How To Set Your Team’s Goals

Posted on January 9, 2012.

Some of our readers have asked that we cover some of the essential management topics in more specifics. So here is a brief how-to on goal setting.

Where to start: a team plan. If you work for a larger company, this is usually handed down to you.  If that isn’t the case, then you need to spend some time forming some specific goals that you want to achieve during the year. You need to be as specific as possible, using quantifiable information.

Step 2: Once you have your goals, break them down among your team members.  We suggest no more than 3 major goals per team member because people can’t focus on more than 3 things at any given time.

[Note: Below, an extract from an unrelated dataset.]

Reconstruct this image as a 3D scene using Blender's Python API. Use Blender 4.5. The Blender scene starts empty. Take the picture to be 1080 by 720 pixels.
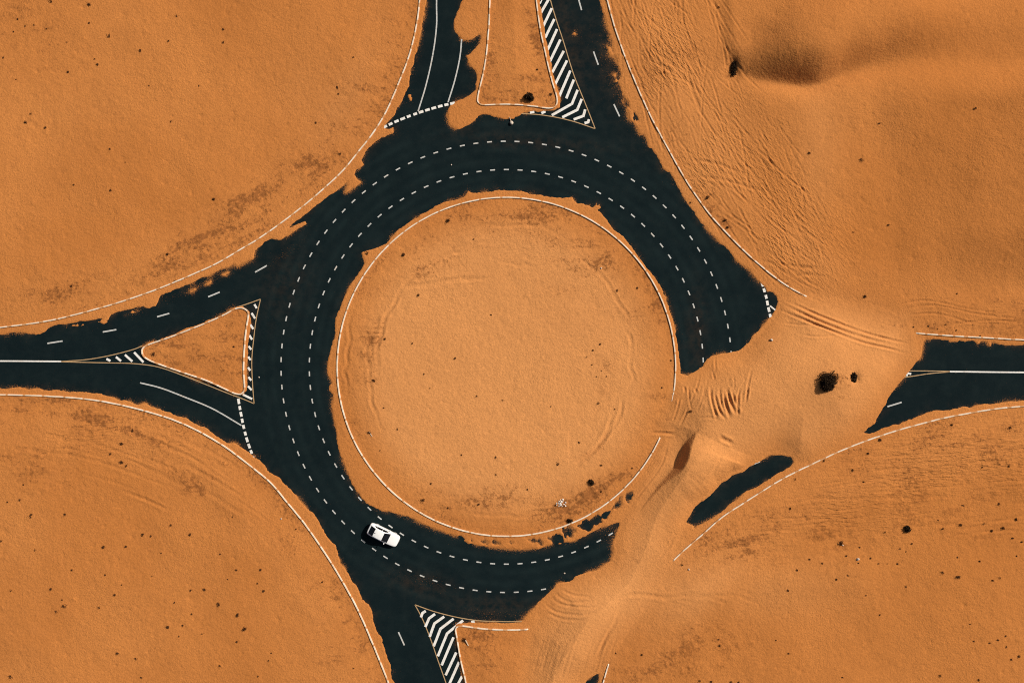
import bpy, bmesh, math, random
import numpy as np
from mathutils import Vector, Matrix

random.seed(7)
rng = np.random.default_rng(11)
SC = bpy.context.scene
COL = SC.collection
S = 7.5                      # survey units of the plan per metre (plan drawn with origin top-left, y down)
CX, CY = 540.0, 360.0
R = math.radians


def W(u, v):                 # plan coordinates -> ground metres
    return ((u - CX) / S, (CY - v) / S)


def link(o, parent=None):
    COL.objects.link(o)
    if parent is not None:
        o.parent = parent
    return o


def tag(o, label=None, cat=None, group=None, kind=None):
    if label: o['label'] = label
    if cat: o['category'] = cat
    if group: o['group'] = group
    if kind: o['kind'] = kind
    return o


# ------------------------------------------------------------------ materials
def new_mat(name):
    m = bpy.data.materials.new(name)
    m.use_nodes = True
    nt = m.node_tree
    for n in list(nt.nodes):
        nt.nodes.remove(n)
    out = nt.nodes.new('ShaderNodeOutputMaterial')
    b = nt.nodes.new('ShaderNodeBsdfPrincipled')
    nt.links.new(b.outputs[0], out.inputs[0])
    return m, nt, b


def N(nt, t, **kw):
    n = nt.nodes.new(t)
    for k, v in kw.items():
        if k.startswith('i_'):
            n.inputs[k[2:].replace('_', ' ')].default_value = v
        else:
            setattr(n, k, v)
    return n


def noise(nt, co, scale, detail=2.0, rough=0.55):
    n = nt.nodes.new('ShaderNodeTexNoise')
    n.inputs['Scale'].default_value = scale
    n.inputs['Detail'].default_value = detail
    n.inputs['Roughness'].default_value = rough
    nt.links.new(co, n.inputs['Vector'])
    return n.outputs['Fac']


def mrange(nt, src, a, b, c=0.0, d=1.0):
    n = nt.nodes.new('ShaderNodeMapRange')
    n.inputs[1].default_value = a; n.inputs[2].default_value = b
    n.inputs[3].default_value = c; n.inputs[4].default_value = d
    nt.links.new(src, n.inputs[0])
    return n.outputs[0]


def math_(nt, op, a, b=None):
    n = nt.nodes.new('ShaderNodeMath'); n.operation = op
    for i, x in enumerate((a, b)):
        if x is None: continue
        if isinstance(x, (int, float)): n.inputs[i].default_value = x
        else: nt.links.new(x, n.inputs[i])
    return n.outputs[0]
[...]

Step 3: Add the individual goals up. Do they equal the overall team goal? If you are breaking down numerical goals like a number of new customers, or sales revenue targets, you need to think about whether you need to build in some overlap in case someone leaves, or doesn’t make their goal for whatever reason. That way the team can still make the overall goal.

Step 4: Define all the terms. You may think they are all self explanatory, but your team may not.  Make sure they know what you expect and how you are keeping score. The last think you want is everyone keeping their own tally, and using their own definition of what counts toward the goal. Not only do you need to be specific on what counts toward the goal, but also where the information is coming from and when and where the team will see it.

Step 5: Test-drive them. Run through some test scenarios based on what the team has done in the past.  Are there any unintended consequences to the goals, i.e., do they drive any negative behaviors or outcomes? For instance, can your team member meet their goals by adding new customers, but lose more existing customers than they brought in?

Step 6: Write it down.  Give team members a written document with their assigned goals on it. Spend some time explaining and answering their questions.  Make a copy that you both sign to indicate that you did talk about it and that your team member understands what is expected of them and what the consequences are to both meeting and not meeting their goals.

The process is not a very complicated one, but it can be time consuming to come up with goals that are fair, easy to measure, and meet the team or company goals that you want to achieve. Keeping them as simple as possible can help you save time both delivering the goals as well as tracking them. Good luck!